I love now that I get to be one of you sturdy NEW ENGLAND Congregationalists.  In the South we wore little Easter dresses to Easter Sunrise services!  But I got to stand on a rocky hillside, wearing every piece of clothing I owned, to feel the hard grass crunch under my feet – as we stood together to proclaim the Good News of the resurrection of Christ in the dark before the dawn.  We are not alone, though.  It’s staggering, when you think of it!  All across the planet as that line, that demarcation between the dark and the light, moves across the face of the globe, church bells start to ring in town after town, each Sunday proclaiming that resurrection.  People of faith have always been those fools to get up and do what needs to be done.  We’ve always been the ones to stumble forth and to strike the match of hope against the sheer wall of the world’s darkness. 

And to stand, as I get to do – I love that I got to do it; poor Jen had to read the words – but that moment gives me chills, to be able to lift that candle into the air in the darkness and to proclaim those words from the first chapter of John’s Gospel: “the light shines in the darkness and the darkness shall never overcome it”!  I was reading this week a little devotional book that I love by Frederick Buechner.  It’s called Whistling in the Dark: a Doubters Dictionary.  And of his title, he writes, "I think of faith as a kind of whistling in the dark, because in much the same way it helps to give us courage and to hold the shadows at bay.”  Whistling in the dark—we do that!

It may seem small or foolish to you, but I encourage as we begin a new year together as Christ’s Church, I encourage you to remember that we celebrate the creative power that arises out of nothing.  We celebrate with the words of that Psalm we read today, Psalm 29 – what did it say?  “All you mortals and angels, honor the glory and power of the Lord.” Mortals and angels together!  We ARE those honored messengers – God trusted us to carry that Good News out into the world.  We people, we flawed human beings, are called to be stewards not only of all Creation, but to see and name Holy Radiance all around us in the world for one another.  We have to do it, we are called to do it, we are compelled to do it – it is our job!  I love that worship, the word “liturgy,” comes from a Greek word that means “the work of the people.”  It’s WORK to get up some days and to sing God’s praise.  So thank you all for getting up this morning and coming to work with me this morning. 
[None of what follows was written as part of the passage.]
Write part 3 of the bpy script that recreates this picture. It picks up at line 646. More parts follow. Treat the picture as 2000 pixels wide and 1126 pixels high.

We have to do this because, precisely because, God is NOT so obvious and visible in the world – not even to pastors like me and Jen, who can get a little worn down and burnt out by the end of a holiday season.  Even true saints like Mother Teresa or St. John of the Cross, if we are to believe their biographies, were prone to suffer “dark nights of the soul.”  We all can become sickened and our faith weakened by the prevalence of evil all around us.  How do we proclaim the Good News of God’s love when Israelis and Palestinians get up and greet the dawn by killing one another’s children?  How do we proclaim hope in a world like that?  How do we do that?  How do we NOT do that?  Who else will do it?  It’s our job, as disciples of Jesus. 

It’s been such a small thing for me, my whole life – I grew up in the church – like my kids, I don’t think I ever missed a Sunday, you know.  Remember those days when we put on our patent leather shoes and little anklets and our little white gloves and we bundled up and we went to church?  It’s such a small thing.  We respond to the call to worship, we stand up and we sing a hymn – whether or not we can sing (Amen, choir?) – and we unite our voices in a prayer Jesus taught his disciples to pray, and that Christians have been speaking together, in all kinds of places and in all kinds of weather, ever since.  We do that – We DO that! – at the crossing of highways 25 and 133, here on planet earth.  WE do that.  It’s our job.

Thanks be to God for this Good News.  Amen.